Million Dollar Baby (2004)
Premise: Frankie Dunn (Clint Eastwood) is a trainer and gym owner. He's one of the best trainers in the biz, but he protects his fighters away from the title match. Scrap (Morgan Freeman), his long-suffering best friend and a former boxer himself, helps Frankie run the gym. Maggie Fitzgerald (Hilary Swank) shows up one day begging to be trained, and, while Frankie refuses (he doesn't train girls), Scrap sees something in her and sticks it out until Frankie comes around.
I really don't want to give too much away, but it's hard not to write one lengthy plot description for this one.
You know why? Because it's a plot driven movie. Even more than that, though, it's a character driven movie. Developing characters is the most important thing in Paul Haggis' screenplay. He never lets you down with any of them - never relying on clichés or plot contrivances to get you through. But what a plot it is. I'm very nervous about giving a single aspect of it away, and, as much as I'll try not to, I warn you now that something might slip.
Remember when I said that Eastwood should direct everything? I wasn't wrong. If anyone looks back to when the septuagenarian was on Rawhide or making spaghetti westerns, no one could say that they saw him coming. Yet here he is. Eastwood tells his stories simply, with beautifully framed shots and the best use of lighting I've seen in a really long time. He takes time to develop his characters, along with the brilliant screenplay, always pacing himself, always pacing his audience for the best natural reaction.
I think that's what he's really concerned with. In a movie about how unnatural boxing really is, Eastwood tells a story about the natural bonds that develop between different people without the faintest whiff of sexuality.
And his score. His elegant, bare bones score will be the death of me. There's this part in the beginning of the second act where an envelope goes in a box. There is no dialogue, and I was in absolute tears. Hot pricking tears, and, in my head I started saying, "I'm sorry, Clint Eastwood." I don't know why, except maybe because I knew he intended to break my heart, and I thought I could maybe apologize my way out of it.
If you don't already know the end of this movie, stay that way until you see it. I will tell you, though, that there's a single shot in the top of the third act with Scrap and Maggie, and I swear he gives it all away right then. Eastwood always struck me as one to breast his cards, but he allows you a tiny peek right at that moment. I tell you, I started to cry then, and I didn't stop until after the credits had rolled.
Of course, by then the hot stinging tears were gone and replaced by cooler ones than ran down my cheeks, and I refused to wipe away. At that point I felt resigned to my fate.
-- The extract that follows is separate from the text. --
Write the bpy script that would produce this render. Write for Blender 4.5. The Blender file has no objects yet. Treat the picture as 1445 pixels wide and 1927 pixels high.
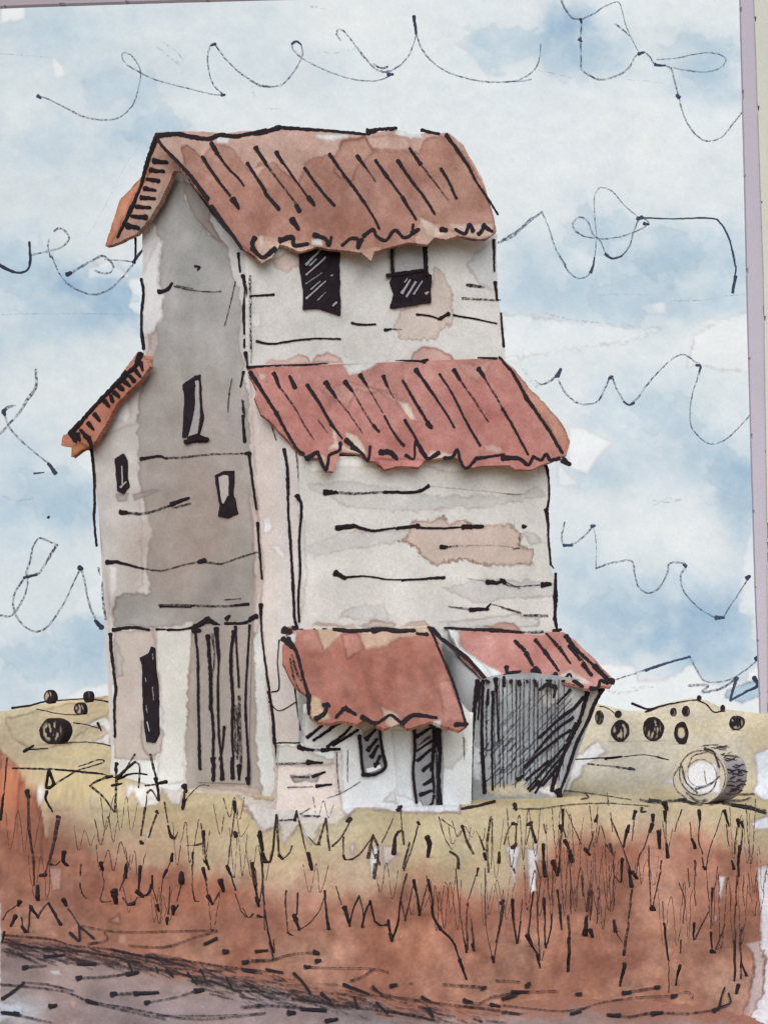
import bpy, math, re
import numpy as np
from mathutils import Vector, Matrix

# ------------------------------------------------------------------ basics
SC = 1.3                       # metres per layout unit
CX, VH, F, H = 722.5, 1322.0, 2700.0, 2.0
CAM = np.array([0., 0., H])
rng = np.random.default_rng(7)
scene = bpy.context.scene
COL = scene.collection

TILE = {'a': (0, 0), 'b': (480, 0), 'c': (945, 0), 'd': (0, 450), 'e': (450, 430), 'f': (945, 450), 'g': (0, 930),
        'h': (480, 900), 'i': (945, 900), 'j': (0, 1427), 'k': (450, 1250), 'l': (945, 1250), 'm': (480, 1427),
        'n': (945, 1427)}

def pp(s):
    """outline read off the survey sheets: a letter picks the sheet, z = plain units"""
    t, out = 'z', []
    for w in s.replace(';', ' ').split():
        if w[0].isalpha():
            t = w; continue
        x, y = map(float, w.split(','))
        if t != 'z':
            x, y = TILE[t][0] + x / 2.89, TILE[t][1] + y / 2.89
        out.append((x, y))
    return np.array(out)

# ------------------------------------------------------------------ noise
_T = np.random.default_rng(3).random((256, 256))
def noise(x, y, s, k=0):
    x = np.asarray(x, float) / s + 17.3 * k + 1000; y = np.asarray(y, float) / s + 9.1 * k + 1000
    i = np.floor(x).astype(int); j = np.floor(y).astype(int)
    fx = x - i; fy = y - j
    fx = fx * fx * (3 - 2 * fx); fy = fy * fy * (3 - 2 * fy)
    a = _T[i & 255, j & 255]; b = _T[(i + 1) & 255, j & 255]
    c = _T[i & 255, (j + 1) & 255]; d = _T[(i + 1) & 255, (j + 1) & 255]
    return (a * (1 - fx) + b * fx) * (1 - fy) + (c * (1 - fx) + d * fx) * fy
def fbm(x, y, s, k=0, o=3):
    r = 0; a = .5; t = 0
    for n in range(o):
        r = r + a * noise(x, y, s / 2 ** n, k + n * 5); t += a; a *= .55
    return r / t
def smooth(a, b, x):
    t = np.clip((x - a) / (b - a), 0, 1); return t * t * (3 - 2 * t)

def sdf(P, poly):
    """signed distance (inside positive) and nearest outline point"""
    n = len(P); best = np.full(n, 1e18); near = np.zeros((n, 2)); ins = np.zeros(n, bool)
    x, y = P[:, 0], P[:, 1]
    m = len(poly)
    for i in range(m):
        ax, ay = poly[i]; bx, by = poly[(i + 1) % m]
        ex, ey = bx - ax, by - ay; L = ex * ex + ey * ey + 1e-12
        t = np.clip(((x - ax) * ex + (y - ay) * ey) / L, 0, 1)
        qx, qy = ax + t * ex, ay + t * ey
        d = (x - qx) ** 2 + (y - qy) ** 2
        k = d < best
        best = np.where(k, d, best); near[k, 0] = qx[k]; near[k, 1] = qy[k]
        if ay != by:
            c = ((ay > y) != (by > y)) & (x < (bx - ax) * (y - ay) / (by - ay) + ax)
            ins ^= c
    d = np.sqrt(best)
    return np.where(ins, d, -d), near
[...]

Somehow, magically, despite my crying, by the time I walked out of the movie theatre I had the biggest grin on my face, and nothing could take it away. I felt peaceful and driven and lifted. I don't know if God will speak to you through this film, but I think it's worth your money to find out. In fact, I think it's worth your money anyway.
Swank does her best impersonation of a great actress here. She's as plucky and quietly sad as the script requires but no more. I've yet to be sold on her as an actress (I could never bring myself to see Boys Don't Cry), but I know she's smart enough to make something worthwhile out of herself. Maggie was 31 when the movie started and much too old to be starting out as a fighter. I knew that Swank understood exactly how Maggie felt in that situation, and I believe she's the only actress who could bring that to the role.
Freeman serves as much as the movie's emotional core as he does as its narrator. It's astonishing to see how much he and Eastwood have aged since Unforgiven, but Freeman never stops giving. That's his true talent. And he's got a great voice for narration.
As an added bonus, my immense pleasure in seeing this film was doubled when Jay Baruchel appeared on screen. I love Baruchel! He should assuredly be in many more things, and I know he was dutifully pleased to be given this chance.
Another solid movie that is easily one of last year's best, and better, for going back to a kind of filmmaking long forgotten. A+
P.S. Rideau Famous Players had the gall to close the curtains before the credits stopped rolling and then turn them off before they were done. Annoyed.